Mas o realizador faz um painel complexo e coloca a assistente como uma peça chave na trama, diante de sua intromissão quase que direta no roteiro da remontagem teatral que irá acontecer, inclusive com seus palpites e intromissão direta na escolha da atriz que substituirá a velha estrela, terá participação fundamental e contribuirá para o desenlace da obra. Antes, as duas fazem uma viagem de inspiração dos personagens pelos belos Alpes da Suíça, num cenário estonteante de uma fotografia mágica das lentes do fotógrafo Yorick Le Saux, com um deslumbrante colorido junto aos vales e montanhas indescritíveis.

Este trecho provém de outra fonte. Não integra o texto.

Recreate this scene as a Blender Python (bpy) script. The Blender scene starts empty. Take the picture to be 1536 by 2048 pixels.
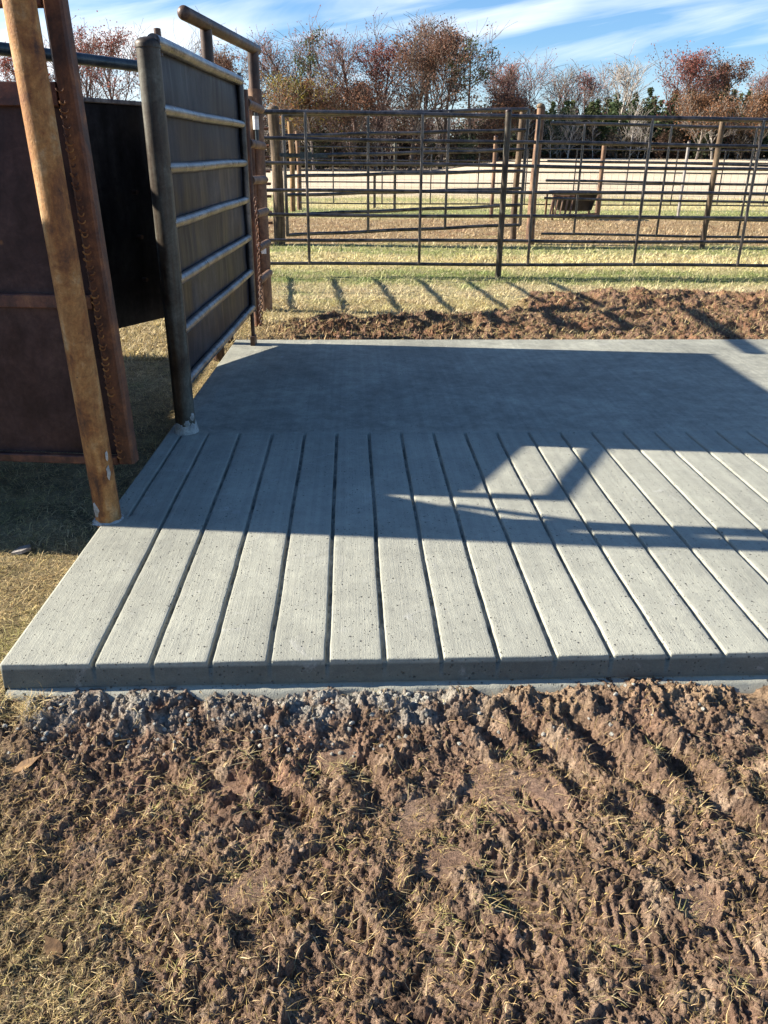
import bpy, math, random
import numpy as np
from mathutils import Vector, Matrix

random.seed(7)
RNG = np.random.default_rng(11)
scene = bpy.context.scene
COL = scene.collection
SUN_EL = math.radians(27.8)
SUN_H = np.array([-0.9932, 0.1165])          # horizontal direction towards the sun

# ------------------------------------------------------------------ noise
def _hash(ix, iy, seed):
    n = (ix.astype(np.int64) * 374761393 + iy.astype(np.int64) * 668265263 + seed * 982451653) & 0xFFFFFFFF
    n = ((n ^ (n >> 13)) * 1274126177) & 0xFFFFFFFF
    n = n ^ (n >> 16)
    return (n & 0xFFFFFF).astype(np.float32) / float(0xFFFFFF)

def vnoise(x, y, seed=0):
    ix = np.floor(x); iy = np.floor(y)
    fx = (x - ix).astype(np.float32); fy = (y - iy).astype(np.float32)
    ux = fx * fx * fx * (fx * (fx * 6 - 15) + 10); uy = fy * fy * fy * (fy * (fy * 6 - 15) + 10)
    ix = ix.astype(np.int64); iy = iy.astype(np.int64)
    def g(ax, ay, dx, dy):
        a = _hash(ax, ay, seed) * 6.2831853
        return np.cos(a) * dx + np.sin(a) * dy
    n00 = g(ix, iy, fx, fy); n10 = g(ix + 1, iy, fx - 1, fy)
    n01 = g(ix, iy + 1, fx, fy - 1); n11 = g(ix + 1, iy + 1, fx - 1, fy - 1)
    return ((n00 * (1 - ux) + n10 * ux) * (1 - uy) + (n01 * (1 - ux) + n11 * ux) * uy) * 1.5   # about -1..1

def fbm(x, y, seed=0, octv=4, gain=0.5, lac=2.03):
    s = 0; a = 1; t = 0
    for i in range(octv):
        s = s + a * vnoise(x, y, seed + i * 17); t += a
        a *= gain; x = x * lac + 3.7; y = y * lac - 1.9
    return s / t

def sstep(a, b, x):
    t = np.clip((x - a) / (b - a), 0, 1)
    return t * t * (3 - 2 * t)

# ------------------------------------------------------------------ objects
def setp(o, label=None, cat=None, group=None, kind=None):
    if label: o['label'] = label
    if cat: o['category'] = cat
    if group: o['group'] = group
    if kind: o['kind'] = kind
    return o

ABS = {}
def thing(name, label, cat, loc=(0, 0, 0), group=None):
    o = bpy.data.objects.new(name, None); COL.objects.link(o)
    o.location = loc; o.empty_display_size = 0.2
    ABS[o.name] = np.array(loc, float)
    return setp(o, label, cat, group)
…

É inegável a boa crítica retratada com mordacidade aos costumes pouco humanitários de Hollywood para seu rol de astros desgastados, com soluções simples como o uso até o seu descarte. Assim é na utilização de uma emergente bonitinha de poucos recursos técnicos no papel da protagonista, em detrimento de uma veterana, que causará desconforto e um racha na produção por gerar polêmica na construção da controvertida peça. Um filme equilibrado e com nuances de crítica ácida à poderosa indústria cinematográfica norte-americana. Embora haja alguns equívocos técnicos nas elipses, com alguns cortes abruptos e em outras cenas um prolongamento excessivo, deixa uma boa reflexão sobre o tempo que passa e o envelhecimento precoce, como na perseguição pelos paparazzis à atriz ascendente e o esquecimento voluntário de alguém que o futuro engoliu, deixando um olhar sombrio para o mundo das aparências.